Komorowski podkreślił, że wspólnotą, która łączy wszystkich jest ojczyzna, ale najważniejsza jest wspólnota rodzinna, bo - jak ocenił - to w niej kształtuje się zarówno wierność tradycji, zrozumienie i duma z własnej przeszłości i tożsamości, ale też otwartość i potrzeba rozumienia innych.

Przemawiający w imieniu wszystkich mniejszości współprzewodniczący Komisji Wspólnej Rządu i Mniejszości Narodowych i Etnicznych Artur Jabłoński przypomniał, że w okresie międzywojennym na 27 mln osób zamieszkujących Polskę co trzeci obywatel miał niepolskie korzenie, a dziś jest to 3-4 proc. społeczeństwa.

Podkreślił, że reprezentanci mniejszości przyszli na spotkanie z prezydentem jako "przedstawiciele różnych narodów, ale jednego społeczeństwa obywatelskiego tworzącego Polskę, do której odnoszą się z wielkim szacunkiem".

W ocenie Jabłońskiego po roku 1989 Polska weszła na drogę przestrzegania standardów ochrony praw człowieka i praw osób należących do mniejszości, jednak - jak zaznaczył - wciąż są rzeczy, które wymagają zmian. "Taką rzeczą jest na przykład stosunek instytucji państwa do eskalacji zachowań rasistowskich i ksenofobicznych, do których przez lata - tak nam się wydaje - podchodzono raczej biernie" - podkreślił.

Zaznaczył przy tym, że zdecydowana reakcja prezydenta i innych organów państwa na wydarzenia, jakie miały miejsce w 2011 r. w Jedwabnem, Białymstoku i w Puńsku "dają nadzieję, że nastąpią w tym zakresie istotne zmiany, a każdy czyn rasistowski bądź ksenofobiczny będzie surowo piętnowany".

Jabłoński zwrócił uwagę, że w związku z wstąpieniem do Unii Europejskiej Polska otworzyła granice do przepływu towarów i kapitału, a w naturalny sposób ma miejsce także przepływ ludności.

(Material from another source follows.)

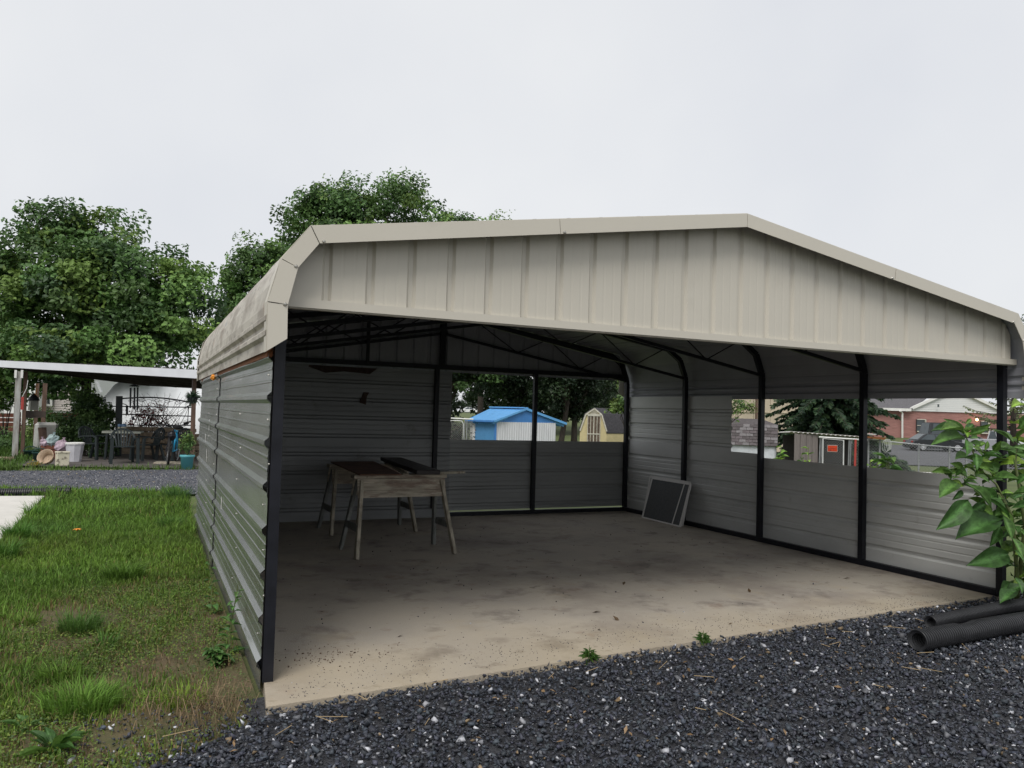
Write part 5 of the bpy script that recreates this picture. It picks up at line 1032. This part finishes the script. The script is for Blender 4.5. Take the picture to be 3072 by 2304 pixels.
def roof_side(E0, E1, R0, R1, nm):
    ds = (E1-E0); L = ds.length; n = 14; vs = []; mb = MB()
    nrm = (E1-E0).cross(R0-E0).normalized(); nrm = nrm if nrm.z > 0 else -nrm
    for k in range(n):
        for f_, h in ((0,0),(.03,-.11),(.13,-.11),(.16,0)):
            u = (k+f_)/n; vs += [E0.lerp(E1,u)+nrm*h, R0.lerp(R1,u)+nrm*h]
    vs += [E1, R1]; m_ = len(vs)//2; N_ = len(vs); vs += [v-nrm*.03 for v in vs]
    fs = []
    for k in range(m_-1): q = (2*k,2*k+2,2*k+3,2*k+1); fs += [q, tuple(i+N_ for i in q[::-1]), (2*k,2*k+N_,2*k+2+N_,2*k+2)]
    mb.add(vs, fs); build(mb, nm, m_blue, bs)
roof_side(E0, E1, R0, R1, 'roof_sheet')
Q0, Q1 = up_(pB0,ez-.05)-vF*.45+vS.normalized()*.55, up_(pR,ez-.05)+ov*.2+vS.normalized()*.55; roof_side(Q0, Q1, R0, R1, 'roof_sheet')
mb = MB(); mb.bar(R0+Vector((0,0,.05)), R1+Vector((0,0,.05)), .22, .05); build(mb, 'ridge_cap', m_blue, bs)
mb = MB(); mb.bar(R1, Q1, .05, .10); build(mb, 'barge_board', m_blue, bs); mb = MB(); mb.bar(R1, E1, .05, .08); build(mb, 'barge_board', m_blue, bs); mb = MB(); mb.bar(E0, E1, .06, .08); build(mb, 'eave_board', m_blued, bs)
# chain link helper
def link_mesh(mb, o, u, v, w, h, pitch=.085, r=.0027):
    o, u, v = Vector(o), Vector(u).normalized(), Vector(v).normalized(); s = -h
    while s < w:
        for sg in (1, -1):
            a0, a1 = max(s, 0), min(s+h, w)
            if a1-a0 > .01:
                za, zb_ = a0-s, a1-s
                if sg < 0: za, zb_ = h-za, h-zb_
                mb.bar(o+u*a0+v*za, o+u*a1+v*zb_, r*2)
        s += pitch
def link_panel(t, p0, p1, h, nm='chain_link_mesh', z0=.05, pitch=.085):
    u = (p1-p0); mb = MB(); link_mesh(mb, p0+Vector((0,0,z0)), (u.x,u.y,u.z), (0,0,1), u.length, h-z0, pitch); build(mb, nm, m_wire, t, kind='stuff')
d = 30; g0, g1 = gnd(1347,d), gnd(1391,d); gt = thing('chain_link_gate', 'round cornered chain link gate beside the blue roofed shed', 'gate', g0.lerp(g1,.5)); hg = zat(1262,1370,d)-g0.z
u = (g1-g0); q = [g0, g0+Vector((0,0,hg-.12)), g0+u*.12+Vector((0,0,hg-.01)), g0+u*.3+Vector((0,0,hg)), g0+u*.7+Vector((0,0,hg)), g0+u*.88+Vector((0,0,hg-.01)), g1+Vector((0,0,hg-.12)), g1]
mb = MB(); mb.tube(q, .02, 6); build(mb, 'gate_frame', M('bright pipe', (.62,.63,.63), .5), gt, True); link_panel(gt, g0+u*.06, g0+u*.94, hg-.06)
for x in (1395, 1401): mb = MB(); mb.tube([gnd(x,d), at(x,1258,d)], .022, 6); build(mb, 'gate_post', m_wire, gt)
fn_ = thing('chain_link_fence', 'chain link fence run between the round cornered gate and the blue shed', 'fence', gnd(1410,d)); link_panel(fn_, gnd(1402,d), gnd(1419,d+.6), hg)
mb = MB(); mb.tube([at(1340,1254,d), at(1420,1258,d)], .03, 6); build(mb, 'top_rail', m_white, fn_)
shrub('dark_bush', 'dark reddish bush behind the round cornered gate', 1385, 33.5, [(1366,1300,30,42),(1392,1310,16,36)], 1200, .1, [(.03,.03,.022),(.045,.03,.025),(.02,.032,.018)], .3, 141)
# cream gambrel shed
d = 42; ys = thing('barn_shed', 'cream gambrel roofed barn shed with peeling brown plank doors', 'shed', gnd(1785,d)); c0, c1 = gnd(1741,d), gnd(1821,d); zg = c0.z; ux = (c1-c0); ux.z = 0; L = ux.length; un_ = Vector((-ux.y,ux.x,0)).normalized()
dep = (gnd(1925,d+1.6)-c1); dep.z = 0
def Y(px, py): return at(px,py,d)
ze = zat(1292,1741,d); zk_ = zat(1243,1757,d); zp_ = zat(1226,1781,d)
face = [up_(c0,zg-.1), up_(c1,zg-.1), up_(c1,ze), up_(c0.lerp(c1,.80),zk_), up_(c0.lerp(c1,.52),zp_), up_(c0.lerp(c1,.2),zk_), up_(c0,ze)]
mb = MB(); mb.prism(face, dep); build(mb, 'walls', m_yel, ys)
for a, b, nm in ((2,3,'roof'),(3,4,'roof')):
    A, B = face[a]-dep*.02, face[b]-dep*.02; e = (A-B).normalized()*.12 if nm and a == 2 else Vector((0,0,0)); mb = MB(); mb.prism([A+e, B, B+dep*1.04, A+e+dep*1.04], (0.03,0,.05)); build(mb, 'roof_slope', m_shing3, ys)
for a, b in ((6,5),(5,4)): mb = MB(); mb.prism([face[a]-dep*.02, face[b]-dep*.02, face[b]+dep*1.02, face[a]+dep*1.02], (-.03,0,.05)); build(mb, 'roof_slope', m_shing3, ys)
for a, b in ((2,3),(3,4),(4,5),(5,6)): mb = MB(); mb.bar(face[a]-un_*.04, face[b]-un_*.04, .05, .07); build(mb, 'trim', m_trim, ys)
mb = MB(); mb.bar(face[5]-un_*.05, face[3]-un_*.05, .05, .06); build(mb, 'trim', m_trim, ys)
for k in range(4): mb = MB(); z = zk_+.06+k*.055; hw = .28*(1-k/4.6); cc_ = c0.lerp(c1,.51); mb.bar(up_(cc_-ux*hw*.5,z)-un_*.03, up_(cc_+ux*hw*.5,z)-un_*.03, .03, .025); build(mb, 'vent_slat', m_trim, ys)
dz0, dz1 = zg+.05, zk_-.06
for k in range(4): a = .285+k*.115; mb = MB(); q0, q1 = c0.lerp(c1,a+.008), c0.lerp(c1,a+.107); mb.prism([up_(q0,dz0)-un_*.02, up_(q1,dz0)-un_*.02, up_(q1,dz1)-un_*.02, up_(q0,dz1)-un_*.02], -un_*.02); build(mb, 'door_plank', m_peel, ys)
for a in (.28,.39,.50,.515,.63,.745): mb = MB(); q = c0.lerp(c1,a); mb.bar(up_(q,dz0)-un_*.05, up_(q,dz1)-un_*.05, .03, .02); build(mb, 'door_batten', m_trim, ys)
for z in (dz0+(dz1-dz0)*.46, dz1): mb = MB(); mb.bar(up_(c0.lerp(c1,.27),z)-un_*.055, up_(c0.lerp(c1,.75),z)-un_*.055, .03, .05); build(mb, 'door_rail', m_trim, ys)
# ================================================================== CARS
def car_obj(name, label, p, rz, L, W_, H, mat, kind='sedan', grp='cars parked in the lot'):
    t = thing(name, label, 'car' if kind != 'pickup' else 'pickup truck', (0,0,0), grp)
    hb, gc = {'sedan': (.92,.2), 'suv': (1.05,.24), 'pickup': (1.12,.3)}[kind]
    top = {'sedan': [(-.5,.62),(-.47,.86),(-.3,.92),(.18,.9),(.40,.78),(.49,.66),(.5,.45)], 'suv': [(-.5,.7),(-.48,1.0),(-.3,1.05),(.2,1.05),(.42,.98),(.49,.85),(.5,.5)], 'pickup': [(-.5,.75),(-.495,1.08),(-.02,1.1),(.2,1.12),(.44,1.05),(.495,.9),(.5,.5)]}[kind]
    prof = [(-.5*L,gc+.12)]+[(x*L,z) for x, z in top]+[(.5*L,gc+.1),(.46*L,gc),(-.46*L,gc)]
    mb = MB(); n = len(prof); ys_ = [-.5,-.47,.47,.5]; 
    for yk in ys_:
        k = .96 if abs(yk) == .5 else 1
        for x, z in prof: mb.v.append((x*k, yk*W_, gc+.3+(z-gc-.3)*k))
    for r_ in range(3):
        for i in range(n): j = (i+1) % n; mb.f.append((r_*n+i, r_*n+j, (r_+1)*n+j, (r_+1)*n+i))
    mb.f += [tuple(range(n-1,-1,-1)), tuple(3*n+i for i in range(n))]; build(mb, 'body', mat, t)
    cab = {'sedan': [(-.40,.90),(-.24,H),(.06,H),(.27,.9)], 'suv': [(-.49,1.04),(-.44,H),(.10,H),(.26,1.04)], 'pickup': [(-.08,1.1),(-.06,H),(.12,H),(.25,1.1)]}[kind]
    def cv(k, s, ins=0): x, z = cab[k]; w = (.46 if z < 1.2 and k in (0,3) else .37)*W_; return Vector((x*L, s*w, z))
    mb = MB(); mb.add([cv(k, s) for s in (-1,1) for k in range(4)], [(0,1,2,3),(7,6,5,4),(0,4,5,1),(1,5,6,2),(2,6,7,3),(3,7,4,0)]); build(mb, 'cabin', mat, t)
    for s in (-1, 1):
        a, b, c, d_ = [cv(k, s) for k in range(4)]; ctr = (a+b+c+d_)/4; o_ = Vector((0,s*.012,0))
        def sh_(p, k=.84): return ctr+(p-ctr)*k+o_
        m1, m2 = sh_(b).lerp(sh_(c),.52), sh_(a).lerp(sh_(d_),.52)
        for q in ([sh_(a),sh_(b),m1+Vector((-.03,0,0)),m2+Vector((-.03,0,0))],[m2+Vector((.03,0,0)),m1+Vector((.03,0,0)),sh_(c),sh_(d_)]): mb = MB(); mb.prism(q, (0,s*.006,0)); build(mb, 'side_window', m_glass, t)
    for k0, k1, nm, ox in ((2,3,'windscreen',.015),(1,0,'rear_window',-.015)):
        q = [cv(k0,-1),cv(k0,1),cv(k1,1),cv(k1,-1)]; c_ = sum(q, Vector())/4; mb = MB(); mb.prism([c_+(p_-c_)*.86+Vector((ox,0,.006)) for p_ in q], (ox*.3,0,.004)); build(mb, nm, m_glass, t)
    wr = .33 if kind == 'sedan' else .38
    for x in (-.31*L, .31*L):
        for s in (-1, 1):
            mb = MB(); mb.lathe((0,0,0), [(wr*.6,-.1),(wr,-.09),(wr,.09),(wr*.6,.1)], 18); mb.v = [(x+v[0], s*(W_/2-.09)+v[2], wr+v[1]) for v in mb.v]; w = build(mb, 'wheel', m_rub, t)
            mb = MB()
            for k in range(10): an = k*math.pi/5; mb.bar((x,s*(W_/2+.012),wr), (x+math.cos(an)*wr*.66, s*(W_/2+.012), wr+math.sin(an)*wr*.66), .045, .02, (0,1,0))
            for k in range(16): a1, a2 = k*math.pi/8, (k+1)*math.pi/8; mb.bar((x+math.cos(a1)*wr*.66, s*(W_/2+.01), wr+math.sin(a1)*wr*.66), (x+math.cos(a2)*wr*.66, s*(W_/2+.01), wr+math.sin(a2)*wr*.66), .03, .03, (0,1,0))
            build(mb, 'rim', M('alloy rim', (.6,.61,.63), .35, .3), w)
    for s in (-1, 1):
        mb = MB(); mb.cbox((.488*L, s*W_*.36, .66 if kind == 'sedan' else .82), .06, .3, .13); build(mb, 'headlight', m_glass if mat is not m_carblk else M('lens', (.5,.5,.5), .2), t)
        mb = MB(); mb.cbox((-.488*L, s*W_*.37, .74 if kind == 'sedan' else .92), .05, .26, .15); build(mb, 'tail_light', m_red, t)
        mb = MB(); mb.cbox((.17*L, s*(W_*.5+.07), hb+.02), .1, .16, .12); build(mb, 'mirror', mat, t)
        for x in (-.14, .08): mb = MB(); mb.cbox((x*L, s*(W_*.5+.004), hb-.12), .16, .02, .03); build(mb, 'door_handle', m_black, t)
    t.location = p; t.rotation_euler = (0,0,rz); return t
def gp(px, d): q = gnd(px, d); q.z -= .03; return q
vd = lambda px: math.atan2(ray(px,1250).y, ray(px,1250).x)
car_obj('parked_car', 'dark low roofed sedan with silver wheels nearest the chain link fence', gp(2805,66), vd(2805)-R(62), 4.6, 1.8, 1.42, m_carblk)
car_obj('parked_car', 'black tall wagon parked behind the dark sedan', gp(2850,72), vd(2850)-R(60), 5.0, 2.0, 2.15, m_carblk, 'suv')
car_obj('parked_car', 'silver pickup truck right of the dark cars, half behind the front post', gp(2998,66), vd(2998)-R(125), 5.4, 2.0, 1.85, m_silver, 'pickup')
wc = gnd(1402,195); car_obj('parked_car', 'small far white car seen above the chain link gate', wc, vd(1402)+R(98), 4.5, 1.8, 1.45, m_carwhite, 'sedan', 'cars parked far off')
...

"Instytucje państwa muszą bezkonfliktowo zarządzać wielokulturową platformą dla wielu grup etnicznych, jaką na powrót może stać się Rzeczpospolita. Być może nasze dotychczasowe doświadczenia będą pomocne w pokonywaniu tych nowych wyzwań, a kurtuazyjne kontakty z panem prezydentem zamienią się w spotkania o bardziej roboczym charakterze, czego byśmy sobie wszyscy życzyli" - powiedział.

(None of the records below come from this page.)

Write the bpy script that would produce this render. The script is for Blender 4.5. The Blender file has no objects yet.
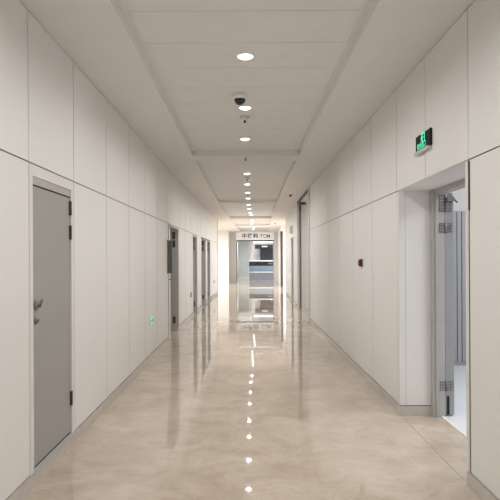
import bpy, math
from mathutils import Matrix, Vector

scene = bpy.context.scene
COL = scene.collection

# ------------------------------------------------------------------ dimensions (metres)
H_EYE = 1.55
A_L = 1.455          # half width, left wall face
A_R = 1.495          # half width, right wall face
H_S = 3.22           # soffit ceiling
H_T = 3.31           # tray ceiling
H_SEAM = 2.20
T_L = 0.16           # wall thickness left
T_R = 0.36           # wall thickness right
G = 0.010            # panel joint


def cx(y):
    """the corridor bends very slightly to the right beyond ten metres"""
    t = max(0.0, y - 10.0)
    if t < 14.0:
        return 0.00095 * t * t
    return 0.00095 * 196 + 0.0266 * (t - 14.0)


# ------------------------------------------------------------------ materials
def new_mat(name):
    m = bpy.data.materials.new(name)
    m.use_nodes = True
    nt = m.node_tree
    return m, nt, nt.nodes['Principled BSDF']


def plain(name, col, rough=0.5, metal=0.0, spec=0.5, var=0.03, scale=6.0, bump=0.0, bscale=200.0):
    m, nt, p = new_mat(name)
    p.inputs['Roughness'].default_value = rough
    p.inputs['Metallic'].default_value = metal
    p.inputs['Specular IOR Level'].default_value = spec
    tc = nt.nodes.new('ShaderNodeTexCoord')
    nz = nt.nodes.new('ShaderNodeTexNoise')
    nz.inputs['Scale'].default_value = scale
    nz.inputs['Detail'].default_value = 3
    nt.links.new(tc.outputs['Object'], nz.inputs['Vector'])
    rp = nt.nodes.new('ShaderNodeValToRGB')
    a, b = rp.color_ramp.elements
    a.position, b.position = 0.3, 0.7
    a.color = tuple(c * (1 - var) for c in col) + (1,)
    b.color = tuple(min(1, c * (1 + var)) for c in col) + (1,)
    nt.links.new(nz.outputs['Fac'], rp.inputs['Fac'])
    nt.links.new(rp.outputs['Color'], p.inputs['Base Color'])
    if bump:
        n2 = nt.nodes.new('ShaderNodeTexNoise')
        n2.inputs['Scale'].default_value = bscale
        nt.links.new(tc.outputs['Object'], n2.inputs['Vector'])
        bp = nt.nodes.new('ShaderNodeBump')
        bp.inputs['Strength'].default_value = bump
        bp.inputs['Distance'].default_value = 0.002
        nt.links.new(n2.outputs['Fac'], bp.inputs['Height'])
        nt.links.new(bp.outputs['Normal'], p.inputs['Normal'])
    return m


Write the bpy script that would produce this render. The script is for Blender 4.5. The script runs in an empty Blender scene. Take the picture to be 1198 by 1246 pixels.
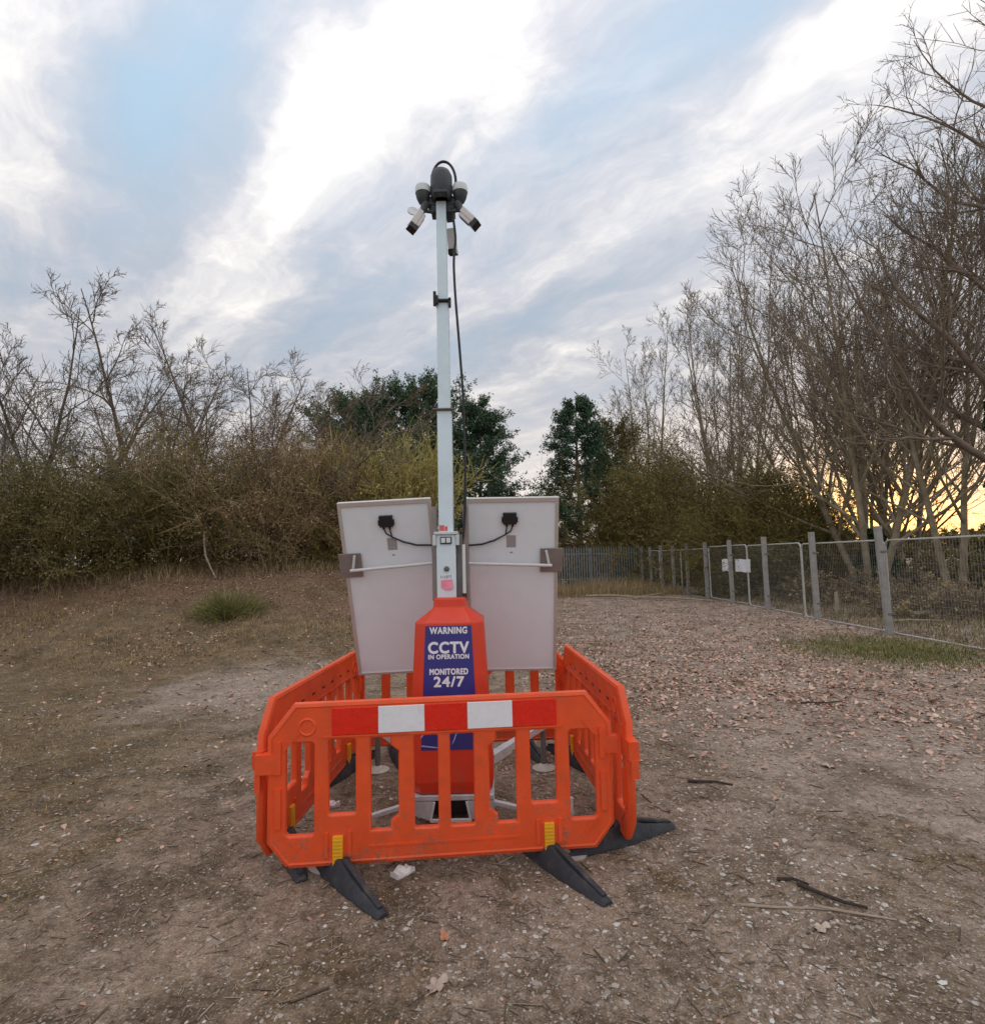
import bpy, bmesh, math, random
import numpy as np
from mathutils import Vector, Matrix

random.seed(7)
S = bpy.context.scene
C = S.collection
PI = math.pi

# ------------------------------------------------------------------ camera
F_PX, IMG_W = 690.0, 1198.0
CAM_H = 1.8
PITCH, ROLL = math.atan(57 / 690), math.radians(1.3)
fwd = Vector((0, math.cos(PITCH), math.sin(PITCH)))
u0 = Vector((0, -math.sin(PITCH), math.cos(PITCH)))
r0 = Vector((1, 0, 0))
rgt = r0 * math.cos(ROLL) - u0 * math.sin(ROLL)
upv = u0 * math.cos(ROLL) + r0 * math.sin(ROLL)
cd = bpy.data.cameras.new('camera')
cd.sensor_fit = 'HORIZONTAL'
cd.sensor_width = 36
cd.lens = 36 * F_PX / IMG_W
cd.clip_start = 0.05
cd.clip_end = 2000
cam = bpy.data.objects.new('camera', cd)
C.objects.link(cam)
M = Matrix.Identity(4)
for i in range(3):
    M[i][0], M[i][1], M[i][2] = rgt[i], upv[i], -fwd[i]
M[0][3], M[1][3], M[2][3] = 0, 0, CAM_H
cam.matrix_world = M
S.camera = cam

# ------------------------------------------------------------------ sky, sun, exposure
SUN_AZ, SUN_EL = math.radians(34), math.radians(4)
sun_dir = Vector((math.sin(SUN_AZ) * math.cos(SUN_EL), math.cos(SUN_AZ) * math.cos(SUN_EL), math.sin(SUN_EL)))
S.view_settings.view_transform = 'Standard'
S.view_settings.look = 'None'
S.view_settings.gamma = 1
S.view_settings.use_curve_mapping = False
S.view_settings.exposure = 1.6
CLOUD_GAIN = 0.80

W = bpy.data.worlds.new('World')
S.world = W
W.use_nodes = True
wt = W.node_tree
wt.nodes.clear()


def NN(nt, t, **kw):
    n = nt.nodes.new(t)
    for k, v in kw.items():
        setattr(n, k, v)
    return n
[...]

Polskie prawo za mniejszości narodowe uznaje mniejszość białoruską, czeską, litewską, niemiecką, ormiańską, rosyjską, słowacką, ukraińską i żydowską, a za mniejszości etniczne - karaimską, łemkowską, romską i tatarską. Językiem regionalnym jest język kaszubski.

W myśl ustawy o mniejszościach narodowych i etnicznych oraz o języku regionalnym osoby należące do mniejszości mają prawo m.in. do używania i pisowni swoich imion i nazwisk zgodnie z zasadami pisowni języka mniejszości, swobodnego posługiwania się językiem mniejszości w życiu prywatnym i publicznie oraz nauki języka mniejszości lub w języku mniejszości.

W ub.r. w Podlaskiem doszło do kilku rasistowskich i nacjonalistycznych ekscesów. W Białymstoku, w miejscu dawnego cmentarza żydowskiego, wandale zniszczyli utworzoną tam z bukszpanu gwiazdę Dawida, a z wyrwanych z ziemi i połamanych krzewów w jej środku ułożyli swastykę. W tym mieście miała też miejsce próba podpalenia Domu Kultury Muzułmańskiej. Na pomniku upamiętniającym ofiary mordu w Jedwabnem pojawiły się antysemickie i nazistowskie napisy, zaś w Puńsku zniszczono polsko-litewskie tablice z nazwami miejscowości. (PAP)

mca/ bos/ jbr/

wiadomości
pap
Oceń jakość naszego artykułu:
Twoja opinia pozwala nam tworzyć lepsze treści.
Źródło:
PAP
KOMENTARZE
(0)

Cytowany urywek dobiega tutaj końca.